*Work to be completed*: Beginning with the line that contains "Write part 7" and ending with the line that contains "tree('broadleaf_tree', 'low yellow-green", reproduce each line exactly; include both and add nothing.

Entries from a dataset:
──────

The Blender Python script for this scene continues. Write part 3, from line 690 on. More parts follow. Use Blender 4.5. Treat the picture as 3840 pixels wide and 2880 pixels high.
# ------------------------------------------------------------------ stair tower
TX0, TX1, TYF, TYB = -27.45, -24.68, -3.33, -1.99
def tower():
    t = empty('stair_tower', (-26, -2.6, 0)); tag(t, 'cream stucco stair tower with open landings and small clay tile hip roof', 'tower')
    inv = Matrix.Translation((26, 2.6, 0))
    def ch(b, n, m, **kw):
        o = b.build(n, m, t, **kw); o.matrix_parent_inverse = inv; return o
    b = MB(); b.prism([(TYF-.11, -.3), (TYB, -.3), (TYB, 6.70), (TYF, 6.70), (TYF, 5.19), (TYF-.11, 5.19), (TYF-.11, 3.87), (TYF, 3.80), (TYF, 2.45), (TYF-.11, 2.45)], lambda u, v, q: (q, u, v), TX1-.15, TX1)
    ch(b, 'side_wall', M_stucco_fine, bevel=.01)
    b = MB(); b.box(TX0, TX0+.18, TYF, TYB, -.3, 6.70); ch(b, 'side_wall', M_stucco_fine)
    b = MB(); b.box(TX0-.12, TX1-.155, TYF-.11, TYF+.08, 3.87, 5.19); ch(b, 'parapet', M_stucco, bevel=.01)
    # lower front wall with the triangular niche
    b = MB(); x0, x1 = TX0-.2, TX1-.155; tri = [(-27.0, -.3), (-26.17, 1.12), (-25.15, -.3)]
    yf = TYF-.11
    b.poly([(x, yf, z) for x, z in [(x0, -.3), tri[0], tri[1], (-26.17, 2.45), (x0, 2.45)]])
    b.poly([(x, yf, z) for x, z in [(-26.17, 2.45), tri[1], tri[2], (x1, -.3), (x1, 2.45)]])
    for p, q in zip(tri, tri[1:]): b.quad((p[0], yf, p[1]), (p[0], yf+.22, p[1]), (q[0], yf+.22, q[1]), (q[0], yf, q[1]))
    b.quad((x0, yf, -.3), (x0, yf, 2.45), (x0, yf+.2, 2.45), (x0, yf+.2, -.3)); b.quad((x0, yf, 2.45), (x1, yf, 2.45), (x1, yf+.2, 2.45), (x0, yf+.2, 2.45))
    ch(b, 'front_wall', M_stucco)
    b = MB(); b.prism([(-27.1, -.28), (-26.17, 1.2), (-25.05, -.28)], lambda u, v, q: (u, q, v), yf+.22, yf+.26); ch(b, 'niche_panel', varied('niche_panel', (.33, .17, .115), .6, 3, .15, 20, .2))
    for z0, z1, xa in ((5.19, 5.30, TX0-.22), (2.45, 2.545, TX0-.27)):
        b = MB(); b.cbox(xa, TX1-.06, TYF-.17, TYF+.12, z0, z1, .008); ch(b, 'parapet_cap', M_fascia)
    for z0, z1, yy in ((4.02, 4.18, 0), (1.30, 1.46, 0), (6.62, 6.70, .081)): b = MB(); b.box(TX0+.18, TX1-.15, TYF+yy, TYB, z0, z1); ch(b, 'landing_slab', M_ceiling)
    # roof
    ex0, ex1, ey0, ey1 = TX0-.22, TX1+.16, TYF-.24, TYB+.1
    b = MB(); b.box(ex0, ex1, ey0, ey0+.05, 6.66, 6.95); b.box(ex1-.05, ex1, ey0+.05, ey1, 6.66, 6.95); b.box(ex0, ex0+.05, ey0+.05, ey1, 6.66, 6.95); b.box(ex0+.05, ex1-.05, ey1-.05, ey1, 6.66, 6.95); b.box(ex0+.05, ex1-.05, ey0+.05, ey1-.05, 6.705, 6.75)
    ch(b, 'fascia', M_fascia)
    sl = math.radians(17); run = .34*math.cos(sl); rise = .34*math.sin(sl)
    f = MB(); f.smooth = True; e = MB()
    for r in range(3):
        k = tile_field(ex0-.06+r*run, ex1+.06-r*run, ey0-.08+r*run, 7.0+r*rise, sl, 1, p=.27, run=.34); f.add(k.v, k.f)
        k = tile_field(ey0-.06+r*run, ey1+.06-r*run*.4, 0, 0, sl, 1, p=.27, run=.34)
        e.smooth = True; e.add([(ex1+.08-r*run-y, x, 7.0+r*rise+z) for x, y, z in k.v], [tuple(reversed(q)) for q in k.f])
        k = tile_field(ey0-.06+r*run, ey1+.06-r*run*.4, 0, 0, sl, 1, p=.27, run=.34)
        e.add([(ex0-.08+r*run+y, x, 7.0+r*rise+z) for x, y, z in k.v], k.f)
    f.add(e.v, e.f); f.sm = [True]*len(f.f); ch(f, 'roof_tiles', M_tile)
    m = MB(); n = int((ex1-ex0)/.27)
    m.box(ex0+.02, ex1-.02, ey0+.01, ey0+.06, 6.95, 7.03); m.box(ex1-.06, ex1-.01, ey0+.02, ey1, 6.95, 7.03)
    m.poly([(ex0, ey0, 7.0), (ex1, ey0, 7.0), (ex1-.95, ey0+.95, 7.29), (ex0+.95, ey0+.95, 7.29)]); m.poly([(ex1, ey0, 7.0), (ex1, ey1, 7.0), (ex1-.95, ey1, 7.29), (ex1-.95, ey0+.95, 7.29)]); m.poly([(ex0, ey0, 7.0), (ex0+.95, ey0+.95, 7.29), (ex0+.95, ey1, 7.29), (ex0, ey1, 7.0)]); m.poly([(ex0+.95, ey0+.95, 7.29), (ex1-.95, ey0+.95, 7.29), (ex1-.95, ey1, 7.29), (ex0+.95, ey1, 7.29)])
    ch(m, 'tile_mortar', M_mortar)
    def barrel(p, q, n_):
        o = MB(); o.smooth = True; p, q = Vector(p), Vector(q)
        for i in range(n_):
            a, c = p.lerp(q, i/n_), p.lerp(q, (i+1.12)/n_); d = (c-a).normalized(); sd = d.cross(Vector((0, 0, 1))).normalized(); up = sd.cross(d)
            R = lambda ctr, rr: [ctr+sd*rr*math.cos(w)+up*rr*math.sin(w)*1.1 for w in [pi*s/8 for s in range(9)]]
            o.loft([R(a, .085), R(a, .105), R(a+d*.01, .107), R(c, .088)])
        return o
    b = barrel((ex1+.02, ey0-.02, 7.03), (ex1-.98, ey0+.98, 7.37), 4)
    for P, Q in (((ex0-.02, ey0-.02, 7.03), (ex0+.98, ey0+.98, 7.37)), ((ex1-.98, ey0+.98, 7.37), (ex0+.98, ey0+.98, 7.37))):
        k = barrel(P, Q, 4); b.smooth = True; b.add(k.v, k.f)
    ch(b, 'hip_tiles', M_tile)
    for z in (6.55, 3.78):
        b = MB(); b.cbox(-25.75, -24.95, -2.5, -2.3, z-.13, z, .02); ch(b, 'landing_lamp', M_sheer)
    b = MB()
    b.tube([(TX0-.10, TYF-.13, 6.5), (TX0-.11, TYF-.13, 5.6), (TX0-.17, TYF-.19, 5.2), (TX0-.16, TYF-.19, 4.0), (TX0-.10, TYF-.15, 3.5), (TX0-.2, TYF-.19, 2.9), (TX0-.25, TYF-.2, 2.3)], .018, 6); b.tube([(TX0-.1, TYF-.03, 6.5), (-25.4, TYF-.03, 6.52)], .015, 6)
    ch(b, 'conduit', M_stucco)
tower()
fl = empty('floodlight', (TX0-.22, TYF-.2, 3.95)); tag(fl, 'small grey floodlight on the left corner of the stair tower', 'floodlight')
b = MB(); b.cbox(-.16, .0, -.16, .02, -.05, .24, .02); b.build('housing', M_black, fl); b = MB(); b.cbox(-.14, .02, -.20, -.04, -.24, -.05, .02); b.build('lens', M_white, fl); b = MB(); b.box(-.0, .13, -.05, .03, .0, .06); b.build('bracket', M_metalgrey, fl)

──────

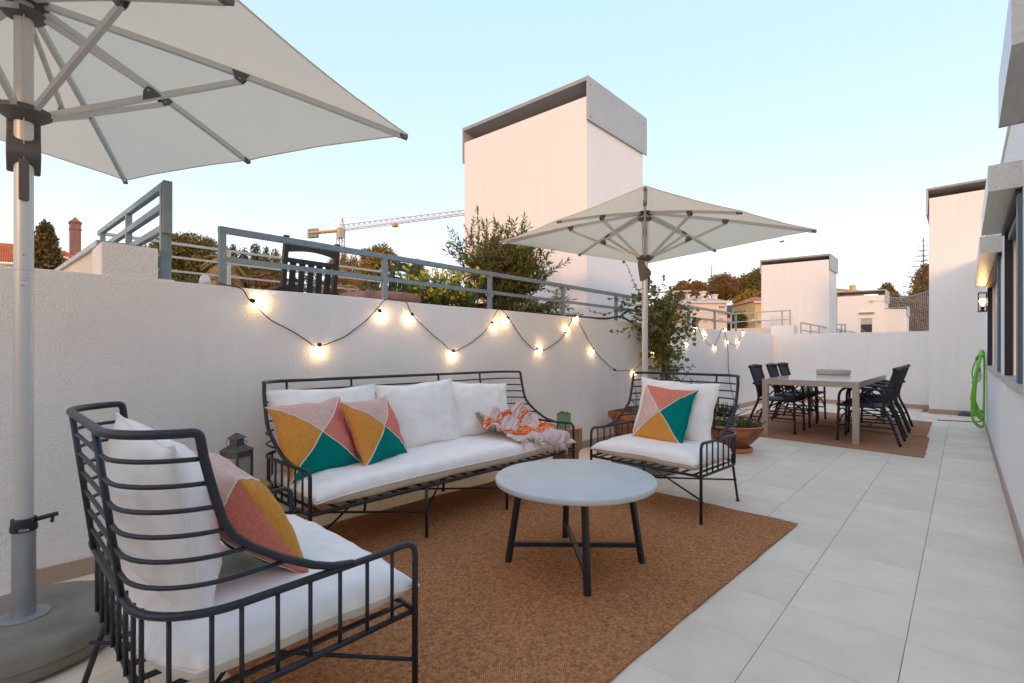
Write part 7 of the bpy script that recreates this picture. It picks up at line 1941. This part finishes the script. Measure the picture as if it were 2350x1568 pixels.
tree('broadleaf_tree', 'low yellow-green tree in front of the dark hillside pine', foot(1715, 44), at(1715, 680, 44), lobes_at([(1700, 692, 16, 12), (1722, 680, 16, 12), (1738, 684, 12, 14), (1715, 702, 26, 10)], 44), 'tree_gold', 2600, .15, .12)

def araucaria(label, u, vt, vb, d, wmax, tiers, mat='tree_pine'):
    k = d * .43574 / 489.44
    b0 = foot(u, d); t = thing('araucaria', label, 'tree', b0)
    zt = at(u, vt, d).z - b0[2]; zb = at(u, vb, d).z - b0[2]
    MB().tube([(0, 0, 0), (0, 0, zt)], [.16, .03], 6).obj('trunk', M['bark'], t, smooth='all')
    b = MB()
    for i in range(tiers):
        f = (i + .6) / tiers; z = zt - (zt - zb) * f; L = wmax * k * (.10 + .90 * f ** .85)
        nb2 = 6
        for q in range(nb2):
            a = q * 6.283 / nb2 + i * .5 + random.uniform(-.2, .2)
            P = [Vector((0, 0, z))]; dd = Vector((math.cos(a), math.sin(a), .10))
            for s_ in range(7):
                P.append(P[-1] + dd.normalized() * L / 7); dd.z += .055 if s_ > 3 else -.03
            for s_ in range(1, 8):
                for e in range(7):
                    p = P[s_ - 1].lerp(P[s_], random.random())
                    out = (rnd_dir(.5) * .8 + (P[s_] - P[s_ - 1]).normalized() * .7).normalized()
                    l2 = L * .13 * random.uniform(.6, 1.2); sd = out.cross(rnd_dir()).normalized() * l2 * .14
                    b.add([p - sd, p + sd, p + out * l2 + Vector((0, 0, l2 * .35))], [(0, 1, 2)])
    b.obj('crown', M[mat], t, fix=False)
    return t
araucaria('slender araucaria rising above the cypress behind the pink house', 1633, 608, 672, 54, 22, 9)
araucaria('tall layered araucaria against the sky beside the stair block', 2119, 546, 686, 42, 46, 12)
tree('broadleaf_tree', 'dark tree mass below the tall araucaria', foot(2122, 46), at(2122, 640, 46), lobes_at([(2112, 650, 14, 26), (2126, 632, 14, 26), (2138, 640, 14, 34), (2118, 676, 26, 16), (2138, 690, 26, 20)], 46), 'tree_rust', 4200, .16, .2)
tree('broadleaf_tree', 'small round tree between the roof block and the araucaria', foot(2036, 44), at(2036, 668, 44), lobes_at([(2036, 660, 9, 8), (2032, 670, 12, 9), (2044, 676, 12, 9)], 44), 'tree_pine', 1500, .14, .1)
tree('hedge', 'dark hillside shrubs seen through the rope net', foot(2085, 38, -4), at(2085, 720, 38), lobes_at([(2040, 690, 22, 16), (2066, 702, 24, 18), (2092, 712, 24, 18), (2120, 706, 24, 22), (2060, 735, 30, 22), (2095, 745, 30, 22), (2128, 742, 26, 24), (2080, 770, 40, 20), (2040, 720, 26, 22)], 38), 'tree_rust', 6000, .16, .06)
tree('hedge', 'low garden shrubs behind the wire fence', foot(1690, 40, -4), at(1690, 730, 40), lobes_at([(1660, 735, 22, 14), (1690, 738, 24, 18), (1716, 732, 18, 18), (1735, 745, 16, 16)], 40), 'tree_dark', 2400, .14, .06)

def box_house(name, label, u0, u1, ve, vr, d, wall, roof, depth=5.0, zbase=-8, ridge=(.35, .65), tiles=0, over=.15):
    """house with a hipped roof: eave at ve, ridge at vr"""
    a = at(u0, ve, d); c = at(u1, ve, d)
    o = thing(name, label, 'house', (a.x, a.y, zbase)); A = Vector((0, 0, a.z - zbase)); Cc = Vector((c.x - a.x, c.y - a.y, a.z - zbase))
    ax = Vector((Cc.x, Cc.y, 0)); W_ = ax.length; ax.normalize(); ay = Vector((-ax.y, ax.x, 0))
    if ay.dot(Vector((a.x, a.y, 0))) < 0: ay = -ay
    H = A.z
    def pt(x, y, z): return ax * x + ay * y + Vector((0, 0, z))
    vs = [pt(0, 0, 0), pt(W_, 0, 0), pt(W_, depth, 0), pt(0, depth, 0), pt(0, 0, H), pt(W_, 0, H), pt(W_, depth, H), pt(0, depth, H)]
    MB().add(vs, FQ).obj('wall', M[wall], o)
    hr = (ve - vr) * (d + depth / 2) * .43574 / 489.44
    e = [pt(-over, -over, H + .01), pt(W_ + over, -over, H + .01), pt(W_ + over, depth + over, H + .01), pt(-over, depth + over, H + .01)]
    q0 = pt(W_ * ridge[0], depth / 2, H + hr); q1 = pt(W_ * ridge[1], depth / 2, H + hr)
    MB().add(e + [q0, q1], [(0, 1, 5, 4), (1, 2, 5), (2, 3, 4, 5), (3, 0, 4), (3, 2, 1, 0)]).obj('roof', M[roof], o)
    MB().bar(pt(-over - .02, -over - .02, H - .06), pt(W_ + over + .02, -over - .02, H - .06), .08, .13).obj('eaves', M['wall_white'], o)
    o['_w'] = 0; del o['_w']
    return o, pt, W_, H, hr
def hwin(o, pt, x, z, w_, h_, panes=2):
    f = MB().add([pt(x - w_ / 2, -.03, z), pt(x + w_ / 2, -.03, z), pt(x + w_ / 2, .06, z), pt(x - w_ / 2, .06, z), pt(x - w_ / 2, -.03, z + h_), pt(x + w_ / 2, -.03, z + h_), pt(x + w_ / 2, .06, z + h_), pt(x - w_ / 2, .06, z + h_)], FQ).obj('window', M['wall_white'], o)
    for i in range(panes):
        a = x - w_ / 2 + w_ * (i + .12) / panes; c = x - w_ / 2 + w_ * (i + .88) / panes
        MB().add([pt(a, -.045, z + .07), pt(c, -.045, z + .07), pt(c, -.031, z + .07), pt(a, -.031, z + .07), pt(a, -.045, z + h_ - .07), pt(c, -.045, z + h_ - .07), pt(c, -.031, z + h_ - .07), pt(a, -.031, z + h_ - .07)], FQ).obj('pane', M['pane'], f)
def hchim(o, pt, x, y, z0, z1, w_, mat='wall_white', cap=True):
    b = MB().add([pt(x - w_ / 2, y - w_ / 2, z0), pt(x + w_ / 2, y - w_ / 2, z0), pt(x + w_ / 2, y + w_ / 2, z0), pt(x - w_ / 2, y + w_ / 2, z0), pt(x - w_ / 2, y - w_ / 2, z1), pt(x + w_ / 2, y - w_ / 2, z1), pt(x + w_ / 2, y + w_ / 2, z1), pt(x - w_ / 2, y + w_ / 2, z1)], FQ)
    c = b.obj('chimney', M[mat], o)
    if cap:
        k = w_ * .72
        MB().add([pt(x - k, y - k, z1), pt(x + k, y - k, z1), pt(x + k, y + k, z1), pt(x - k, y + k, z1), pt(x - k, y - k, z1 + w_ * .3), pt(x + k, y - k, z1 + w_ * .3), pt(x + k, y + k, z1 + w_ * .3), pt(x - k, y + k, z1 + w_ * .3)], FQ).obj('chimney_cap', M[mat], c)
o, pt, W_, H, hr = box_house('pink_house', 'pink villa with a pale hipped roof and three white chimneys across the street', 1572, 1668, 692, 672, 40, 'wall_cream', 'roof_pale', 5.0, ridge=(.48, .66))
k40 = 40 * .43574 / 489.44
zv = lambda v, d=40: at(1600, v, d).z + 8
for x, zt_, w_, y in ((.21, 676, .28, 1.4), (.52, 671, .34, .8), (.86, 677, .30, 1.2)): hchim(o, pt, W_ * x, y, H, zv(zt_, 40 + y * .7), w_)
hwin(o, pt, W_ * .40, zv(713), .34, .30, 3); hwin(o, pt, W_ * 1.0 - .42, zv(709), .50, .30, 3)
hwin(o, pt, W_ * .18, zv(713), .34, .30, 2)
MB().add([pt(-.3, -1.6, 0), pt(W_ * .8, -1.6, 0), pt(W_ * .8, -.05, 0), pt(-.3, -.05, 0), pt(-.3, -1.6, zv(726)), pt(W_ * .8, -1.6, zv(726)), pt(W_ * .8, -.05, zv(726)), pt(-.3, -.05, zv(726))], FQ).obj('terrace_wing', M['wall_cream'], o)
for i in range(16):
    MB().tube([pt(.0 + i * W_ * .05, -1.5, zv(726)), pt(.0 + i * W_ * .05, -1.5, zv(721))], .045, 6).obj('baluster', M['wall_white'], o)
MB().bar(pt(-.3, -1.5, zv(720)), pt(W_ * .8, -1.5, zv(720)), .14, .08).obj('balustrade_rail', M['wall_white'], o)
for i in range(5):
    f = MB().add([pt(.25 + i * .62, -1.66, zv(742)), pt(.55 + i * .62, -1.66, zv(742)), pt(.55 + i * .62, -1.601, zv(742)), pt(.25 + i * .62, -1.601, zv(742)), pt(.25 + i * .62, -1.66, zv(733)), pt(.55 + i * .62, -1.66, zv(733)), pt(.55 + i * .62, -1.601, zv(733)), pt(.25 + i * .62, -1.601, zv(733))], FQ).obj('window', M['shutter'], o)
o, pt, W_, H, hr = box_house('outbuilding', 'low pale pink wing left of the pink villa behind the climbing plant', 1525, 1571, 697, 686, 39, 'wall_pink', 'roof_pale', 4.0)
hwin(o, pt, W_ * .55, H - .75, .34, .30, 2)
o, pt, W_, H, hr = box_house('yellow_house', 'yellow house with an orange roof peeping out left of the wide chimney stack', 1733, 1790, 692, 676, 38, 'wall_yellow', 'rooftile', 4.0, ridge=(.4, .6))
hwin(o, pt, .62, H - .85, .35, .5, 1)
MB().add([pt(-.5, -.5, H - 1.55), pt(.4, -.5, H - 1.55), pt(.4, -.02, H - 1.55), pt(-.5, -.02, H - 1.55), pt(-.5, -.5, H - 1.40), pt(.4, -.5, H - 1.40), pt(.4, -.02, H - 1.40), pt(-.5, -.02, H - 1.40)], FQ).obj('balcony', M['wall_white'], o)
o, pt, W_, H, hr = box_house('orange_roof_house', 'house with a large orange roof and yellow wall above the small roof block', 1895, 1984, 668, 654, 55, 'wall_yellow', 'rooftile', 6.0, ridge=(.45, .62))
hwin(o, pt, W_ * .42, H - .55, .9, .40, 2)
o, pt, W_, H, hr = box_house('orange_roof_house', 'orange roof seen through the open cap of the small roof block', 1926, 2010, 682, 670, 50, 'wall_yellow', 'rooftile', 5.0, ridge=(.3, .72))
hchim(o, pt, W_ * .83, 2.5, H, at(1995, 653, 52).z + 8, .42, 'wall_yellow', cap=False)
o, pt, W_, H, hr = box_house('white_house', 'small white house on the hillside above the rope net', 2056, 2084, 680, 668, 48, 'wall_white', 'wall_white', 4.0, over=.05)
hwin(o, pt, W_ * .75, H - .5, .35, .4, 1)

──────

*Task output*:
Write part 7 of the bpy script that recreates this picture. It picks up at line 1941. This part finishes the script. Measure the picture as if it were 2350x1568 pixels.
tree('broadleaf_tree', 'low yellow-green tree in front of the dark hillside pine', foot(1715, 44), at(1715, 680, 44), lobes_at([(1700, 692, 16, 12), (1722, 680, 16, 12), (1738, 684, 12, 14), (1715, 702, 26, 10)], 44), 'tree_gold', 2600, .15, .12)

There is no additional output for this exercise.